La tendance lourde, depuis le siècle des Lumières, est une progression de l’athéisme — y compris, depuis quelques années, en Amérique du Nord. Mais nous avons besoin de rituels. Lorsqu’on est confronté à la mort d’un proche, force est de constater que des funérailles purement civiles ont presque toujours quelque chose de pauvre, de plat, comme une copie qui ne saurait faire oublier l’original. C’est peut-être une question de temps ; on ne remplace pas 2000 ans d’imaginaire en un tournemain… Le cérémonial religieux permet d’apprivoiser l’horreur : on n’enterre pas un homme comme une bête ; on ne le brûle pas comme une bûche. Les athées cherchent des équivalents, avec plus ou moins de succès. Le mariage civil, lorsqu’il n’est pas bâclé, semble offrir aujourd’hui un substitut acceptable. Il permet d’officialiser le plus intime, le plus secret, le plus sauvage, d’y associer la famille, les amis, la société… C’est une autre façon de communier.

Finalement, quelle différence faites-vous entre les spiritualités athée et religieuse ?

Dans la religion, l’absolu est une Personne, certes transcendante, mais qu’on peut rencontrer, prier, adorer. « Dieu, plus intime en moi que moi-même », comme disait saint Augustin, et plus haut pourtant que le ciel… Je me méfie de cette hauteur qui écrase tout, comme de ce repli sur soi qui nous enferme dans l’intériorité. Je crois davantage aux spiritualités qui nous ouvrent au monde, qui ne connaissent pas d’autre absolu que le réel, pas d’autre infini que la nature, pas d’autre éternité que le présent.
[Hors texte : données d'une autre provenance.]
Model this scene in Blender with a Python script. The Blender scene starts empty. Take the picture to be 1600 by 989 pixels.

C’est l’esprit d’Épicure, de Spinoza, de Camus, comme aussi, pour ce que j’en ai compris ou vécu, l’esprit du tch’an ou du zen. Il ne s’agit pas de sauver le moi, mais de s’en sauver, de s’en affranchir, autant qu’on peut. L’absolu n’est pas le but du chemin mais le chemin lui-même. La spiritualité est ce cheminement, qu’on vit le plus souvent du point de vue du temps, autrement dit dans la vie quotidienne, avec ses hauts et ses bas, et qu’il nous arrive parfois d’expérimenter, comme dit Spinoza, sub specie aeternitatis (du point de vue de l’éternité).

Vous même défendez un certain mysticisme ; en quoi n’est-il pas religieux ?
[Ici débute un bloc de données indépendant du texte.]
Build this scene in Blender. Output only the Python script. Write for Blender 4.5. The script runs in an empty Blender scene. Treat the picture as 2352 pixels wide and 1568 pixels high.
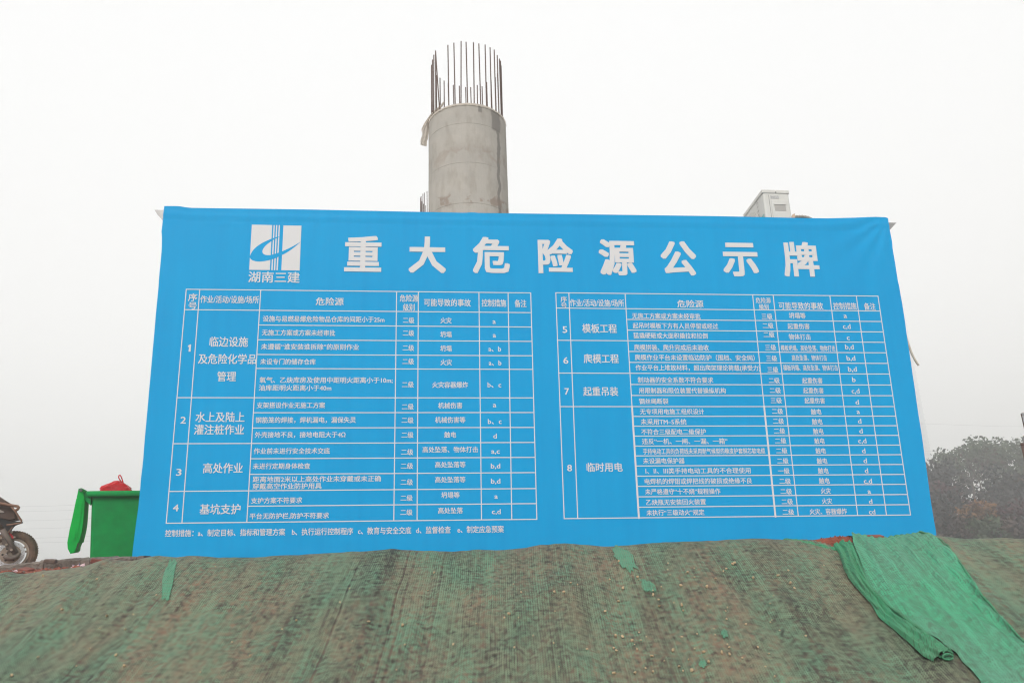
# -*- coding: utf-8 -*-
import bpy, bmesh, math, random
import numpy as np
from mathutils import Vector, Matrix, noise
random.seed(7); rng = np.random.default_rng(7)
SC = bpy.context.scene; COL = SC.collection

# ------------------------------------------------------------------ camera
FOC = 1568.0; CX, CY = 1176.0, 784.0
_up = np.array([-192, 5900, -1568.]); _up /= np.linalg.norm(_up)
_fw = np.array([0, 0, -1.]); _fw -= _fw.dot(_up) * _up; _fw /= np.linalg.norm(_fw)
_rt = np.cross(_fw, _up)
M = np.array([_rt, _fw, _up])
EYE = np.array([0, 0, 1.6])
cam = bpy.data.cameras.new('camera'); camo = bpy.data.objects.new('camera', cam); COL.objects.link(camo)
cam.lens = 24.0; cam.sensor_width = 36.0; cam.clip_start = 0.05; cam.clip_end = 6000
m4 = Matrix.Identity(4)
for i in range(3):
    for j in range(3): m4[i][j] = M[i][j]
    m4[i][3] = EYE[i]
camo.matrix_world = m4
SC.camera = camo
# ------------------------------------------------------------------ sky, sun, exposure
SUN_EL, SUN_AZ = math.radians(38), math.radians(196)     # azimuth clockwise from +Y: behind the camera, a little left
w = bpy.data.worlds.new('World'); SC.world = w; w.use_nodes = True
nt = w.node_tree; nt.nodes.clear()
def N_(t, ty, **k):
    n = t.nodes.new(ty)
    for a, b in k.items(): setattr(n, a, b)
    return n
sky = N_(nt, 'ShaderNodeTexSky', sky_type='NISHITA', sun_disc=False, sun_elevation=SUN_EL, sun_rotation=SUN_AZ, dust_density=6.0, air_density=1.5)
tc = N_(nt, 'ShaderNodeTexCoord'); sep = N_(nt, 'ShaderNodeSeparateXYZ')
nt.links.new(tc.outputs['Generated'], sep.inputs[0])
mr = N_(nt, 'ShaderNodeMapRange'); mr.inputs[1].default_value = 0; mr.inputs[2].default_value = 1
mr.inputs[3].default_value = 8.3; mr.inputs[4].default_value = 8.3
nt.links.new(sep.outputs['Z'], mr.inputs[0])
vm = N_(nt, 'ShaderNodeVectorMath', operation='SCALE'); vm.inputs[0].default_value = (0.985, 0.993, 1.0)
nt.links.new(mr.outputs[0], vm.inputs['Scale'])
mx = N_(nt, 'ShaderNodeMix', data_type='RGBA'); mx.inputs[0].default_value = 0.93
nt.links.new(sky.outputs[0], mx.inputs[6]); nt.links.new(vm.outputs[0], mx.inputs[7])
bg = N_(nt, 'ShaderNodeBackground'); bg.inputs[1].default_value = 0.1
ow = N_(nt, 'ShaderNodeOutputWorld')
nt.links.new(mx.outputs[2], bg.inputs[0]); nt.links.new(bg.outputs[0], ow.inputs[0])
sl = bpy.data.lights.new('sun', 'SUN'); sl.energy = 4.6; sl.angle = math.radians(22); sl.color = (1.0, 0.98, 0.955)
so = bpy.data.objects.new('sun', sl); COL.objects.link(so)
sd = Vector((math.sin(SUN_AZ) * math.cos(SUN_EL), math.cos(SUN_AZ) * math.cos(SUN_EL), math.sin(SUN_EL)))
so.rotation_euler = sd.to_track_quat('Z', 'Y').to_euler()
SC.view_settings.view_transform = 'Standard'; SC.view_settings.look = 'None'
SC.view_settings.exposure = 0.38; SC.view_settings.gamma = 1.0; SC.view_settings.use_curve_mapping = False
SC.render.engine = 'CYCLES'
SC.cycles.use_denoising = True; SC.cycles.denoiser = 'OPENIMAGEDENOISE'; SC.cycles.denoising_prefilter = 'ACCURATE'; SC.cycles.denoising_input_passes = 'RGB_ALBEDO_NORMAL'
SC.cycles.volume_bounces = 3; SC.cycles.max_bounces = 8; SC.cycles.diffuse_bounces = 3
SC.cycles.transparent_max_bounces = 12
SC.cycles.filter_width = 1.2

# ------------------------------------------------------------------ pixel helpers (2352-wide copy of the photograph)
def ray(x, y): return M @ np.array([x - CX, -(y - CY), -FOC]) / FOC
def atY(x, y, Y):
    d = ray(x, y); return EYE + d * (Y / d[1])
def atYv(x, y, Y): return Vector(atY(x, y, Y))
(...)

Parce qu’il ne suppose aucune transcendance, aucun dogme, aucun culte, aucune foi, aucune espérance ! Il m’est arrivé – parfois, rarement – de vivre ce qu’on appelle aujourd’hui des « états modifiés de conscience » : la rencontre soudaine du mystère et de l’évidence, une expérience de plénitude, de simplicité, d’unité, de silence, d’éternité, de sérénité, d’acceptation (mais joyeuse, tellement joyeuse !), comme une paix infinie… C’est ce que Freud, citant Romain Rolland, appelle « le sentiment océanique », que des millions de gens, croyants ou non, ont éprouvé. J’en fais partie, et je n’ai jamais rien vécu d’aussi fort, ni d’aussi heureux. Alors, « nous sentons et nous expérimentons que nous somme éternels », comme dit Spinoza, ou plutôt que le présent et l’éternité sont une seule et même chose, comme le samsara et le nirvana chez Nagarjuna. On n’est plus séparé du réel par le moi : il n’y a plus que tout. Kojève affirme que « toute mystique authentique est en fait plus ou moins athée ». Je n’irais pas jusque-là. Ce dont je peux témoigner, en revanche, c’est qu’un athée n’est pas obligé de se châtrer de l’âme : son esprit, autant qu’un autre, est capable de s’ouvrir joyeusement, jusqu’au point extrême où il culmine en s’abolissant.